To be more accurate, see GAO pdf:
http://sanders.senate.gov/imo/media/doc/GAO Fed Investigation.pdf
Page 131, footnote under the table.
Page 133, term adjusted totals.
The not term adjusted total of $16,115 billion gives a term adjusted total of $1,139 billion.
So Zerohedge and all its copypasters over the web, none of them actually checking/understanding (or deliberately misleading in order to lure people into paying more for their coins/bars), spread wrong stories.
And you did here too.
The true part of your first sentence, is related to aboves 'error', it indeed wasn't $4 billion but "only" $2,5 billion, during the period nov 6 2008 - jan 2 2009, as a max occurring over a period.

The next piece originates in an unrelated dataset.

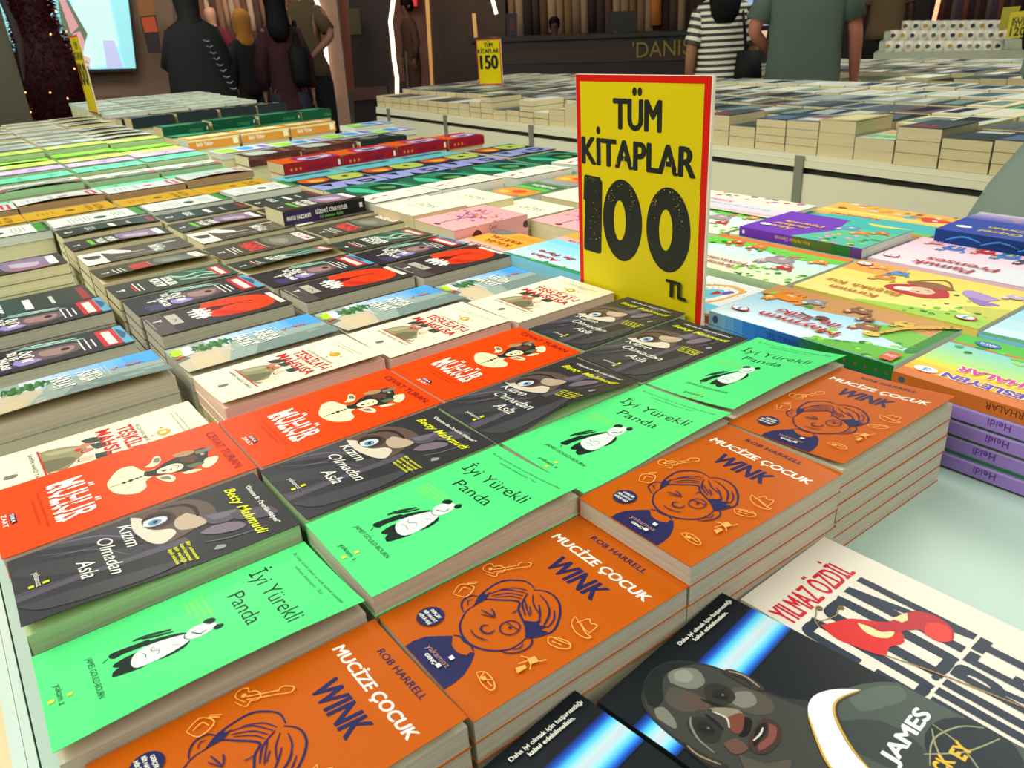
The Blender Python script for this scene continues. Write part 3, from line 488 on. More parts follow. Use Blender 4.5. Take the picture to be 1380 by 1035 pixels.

That's worth pointing out, but instead, you went far ahead and claimed that the OZ bank loans were overnight with the next day everything paid back. You didnt mention that a same bank can 'extend' a loan, in the National Australia Bank's case 3 terms of 3 months.
Instead, you had to put an "I said it 10 times!"
GEDDIT?.
I just didn't know. I checked it. Why didn't you?